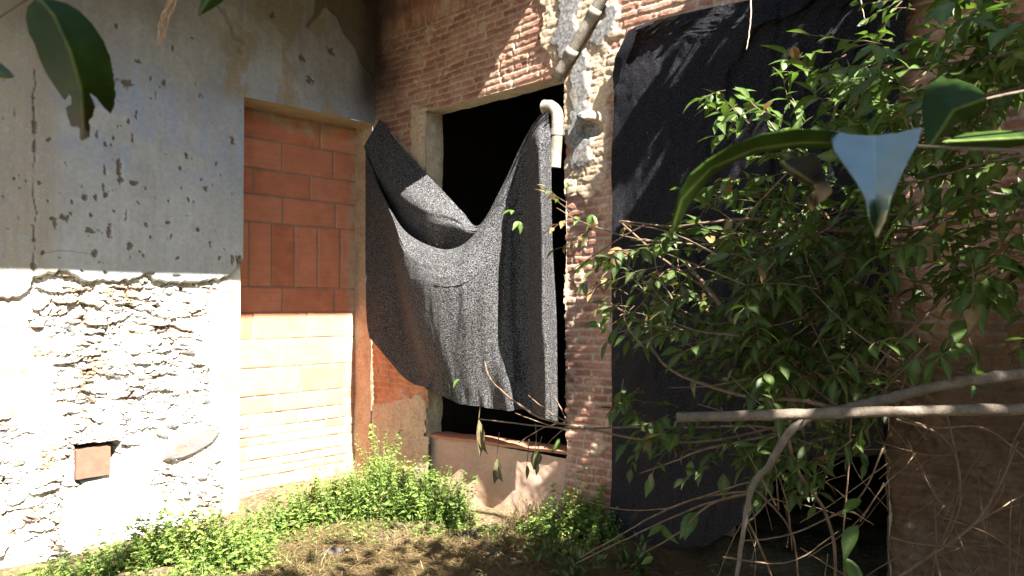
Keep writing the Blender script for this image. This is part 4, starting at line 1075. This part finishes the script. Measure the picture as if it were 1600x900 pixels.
weed_patch('weeds', 'low bright green weeds growing at the foot of the white rubble wall', [(-20, 906, 0.3, 0.12, 60), (30, 896, 0.22, 0.14, 70), (110, 896, 0.22, 0.21, 90), (190, 884, 0.25, 0.26, 130), (260, 876, 0.25, 0.35, 170), (330, 881, 0.22, 0.35, 150), (385, 891, 0.2, 0.22, 90), (400, 859, 0.16, 0.16, 50), (420, 841, 0.16, 0.18, 40), (60, 916, 0.2, 0.13, 50), (300, 921, 0.25, 0.16, 70), (200, 931, 0.25, 0.13, 70)], M['weed'], 1)
weed_patch('weeds', 'bushy pale green weeds filling the corner below the shade cloth', [(410, 826, .18, .18, 50), (455, 826, .22, .26, 80), (500, 815, .24, .33, 90), (545, 808, .26, .40, 120), (600, 805, .27, .44, 140), (650, 808, .25, .38, 120), (695, 812, .2, .34, 90), (590, 775, .1, .52, 20), (725, 822, .10, .14, 30), (470, 845, .25, .09, 60), (570, 838, .28, .09, 60), (690, 838, .25, .08, 50), (770, 838, .16, .08, 40)], M['weed'], 2)
weed_patch('weeds', 'darker green weeds at the foot of the brick pier beside the doorway cloth', [(850, 842, .16, .20, 60), (885, 842, .18, .32, 80), (920, 842, .16, .34, 80), (945, 850, .14, .24, 50), (900, 868, .2, .14, 60)], M['weed'], 3)


def blades(name, label, cat, spots, mat, lay, dead=.0, w=.003):
    ml = MB()
    for px, py, sp, L, n_ in spots:
        base = ground_pt(px, py)
        for i in range(n_):
            r = sp * math.sqrt(random.random()); a_ = random.random() * 6.28
            p = base + np.array([math.cos(a_) * r, math.sin(a_) * r * 1.0, 0])
            if np.dot(p - C, NA) < .02 or np.dot(p - C, NB) < .02: continue
            a2 = random.random() * 6.28; hor = np.array([math.cos(a2), math.sin(a2), 0]); l_ = L * random.uniform(.5, 1.2)
            up_ = random.uniform(*lay); sd = np.cross(hor, UP); ww_ = w * random.uniform(.6, 1.3)
            z0 = random.uniform(0, .05) if lay[1] < .3 else 0
            pts = [p + UP * z0]
            for s_ in (1, 2, 3):
                t_ = s_ / 3; pts.append(p + UP * (z0 + l_ * up_ * (t_ - .45 * t_ * t_)) + hor * l_ * (1 - .6 * up_) * t_ ** 1.3)
            vs = []
            for s_, q_ in enumerate(pts):
                k_ = ww_ * (1, .9, .6, .1)[s_]; vs += [q_ - sd * k_, q_ + sd * k_]
            ml.add(vs, [(0, 1, 3, 2), (2, 3, 5, 4), (4, 5, 7, 6)], (random.random(), 1.0 if random.random() < dead else 0.0, 0, 1))
    return tag(ml.build(name, mat, None), label, cat, kind='stuff')


sp = []
for i in range(150):
    sp.append((random.uniform(380, 1120), random.uniform(830, 960), .22, .22, 95))
blades('dry_straw', 'matted dry straw littering the open ground between the weed patches', 'straw', sp, M['straw'], (.0, .22), .12, .0028)
blades('green_grass', 'scattered green grass blades sprouting through the straw', 'grass', [(430, 885, .2, .22, 90), (470, 900, .2, .25, 70), (350, 905, .25, .2, 100), (640, 830, .25, .16, 70), (560, 835, .25, .14, 60), (800, 850, .2, .18, 90), (840, 850, .2, .22, 110), (880, 880, .25, .2, 110), (760, 880, .3, .13, 70), (700, 900, .3, .12, 50), (520, 895, .3, .13, 60), (830, 905, .3, .14, 80), (420, 930, .3, .22, 120), (560, 920, .4, .16, 110), (650, 870, .35, .12, 90), (740, 920, .35, .15, 110), (600, 880, .3, .12, 60), (760, 840, .25, .14, 90), (960, 890, .2, .16, 60)], M['grass'], (.3, .95), .25)
blades('dry_grass', 'tuft of tall tan dry grass against the pink parapet', 'grass', [(820, 822, .14, .38, 130), (845, 820, .12, .36, 90), (800, 835, .15, .24, 60)], M['straw'], (.7, 1.0), .05, .0022)
gl_ = MB()
for x, y, dd in ((830, 840, 4.2), (850, 860, 4.2), (875, 850, 4.1), (980, 870, 3.8), (1000, 880, 3.8), (870, 880, 4.0), (960, 860, 3.9), (990, 860, 3.8), (1010, 865, 3.7), (905, 890, 4.0), (930, 880, 3.9)):
    base = ground_pt(x, min(y + 30, 1000))
    for k_ in range(4): sprig(gl_, gl_, base + rv() * [.05, .05, 0], np.array([random.uniform(-.4, .4), -.2, 1.0]), .18, 6, .06, .45)
t = thing('seedling_patch', ground_pt(920, 900), 'broad leaved green seedlings in the straw before the doorway cloth', 'plants', kind='stuff'); gl_.build('seedlings', M['leaf'], t, True)

fl_ = MB()
for i in range(130):
    p = ground_pt(random.uniform(380, 1150), random.uniform(800, 960))
    if np.dot(p - C, NA) < .1 or np.dot(p - C, NB) < .1: continue
    add_leaf(fl_, p + UP * random.uniform(.02, .08), np.array([*RNG.normal(size=2), random.uniform(-.3, .4)]), UP + rv() * .5, random.uniform(.03, .085), random.random(), 0.0)
tag(fl_.build('fallen_leaves', M['deadleaf'], None, True), 'brown fallen leaves strewn over the straw', 'leaf litter', kind='stuff')
for lab, px, py, r_ in (('flat grey stone lying in the dry straw nearest the weedy corner', 520, 872, .055), ('pale stone half sunk in the straw below the parapet', 735, 842, .045), ('dark stone in the grass before the brick pier', 772, 868, .04)):
    p = ground_pt(px, py); v = []; f = []
    nu, nv = 18, 10
    for a_ in range(nv):
        for b_ in range(nu):
            th_ = math.pi * a_ / (nv - 1); ph_ = 2 * math.pi * b_ / nu
            d_ = np.array([math.sin(th_) * math.cos(ph_), math.sin(th_) * math.sin(ph_), math.cos(th_)])
            k_ = 1 + .7 * (fbm(np.array([d_[0] * 1.6 + px]), np.array([d_[1] * 1.6 + d_[2] * 1.3]), 3, 501)[0] - .5)
            v.append(p + d_ * k_ * r_ * np.array([1.3, 1, .6]) + UP * .03)
    for a_ in range(nv - 1):
        for b_ in range(nu): f.append((a_ * nu + b_, (a_ + 1) * nu + b_, (a_ + 1) * nu + (b_ + 1) % nu, a_ * nu + (b_ + 1) % nu))
    mb = MB(); mb.add(v, f); tag(mb.build('stone', M['stone']), lab, 'stone')
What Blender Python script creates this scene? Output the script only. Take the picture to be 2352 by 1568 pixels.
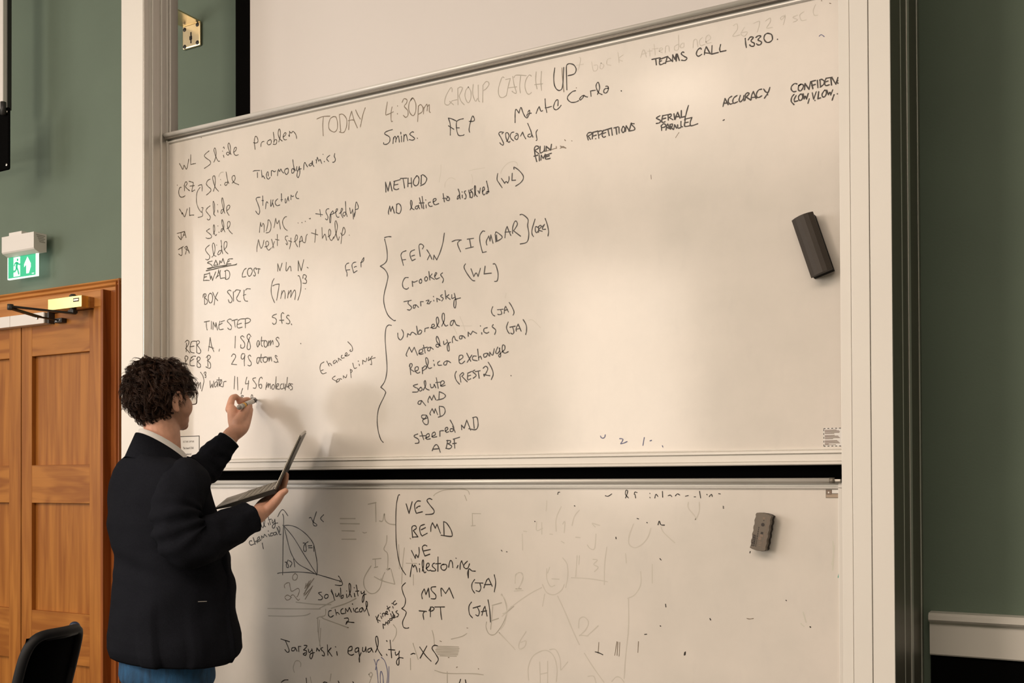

--------------------

*What you should do*
Go through the records. Copy each line where "script" appears.

*Expected answer*
Keep writing the Blender script for this image. This is part 4, starting at line 1075. This part finishes the script. Measure the picture as if it were 1600x900 pixels.
What Blender Python script creates this scene? Output the script only. Take the picture to be 2352 by 1568 pixels.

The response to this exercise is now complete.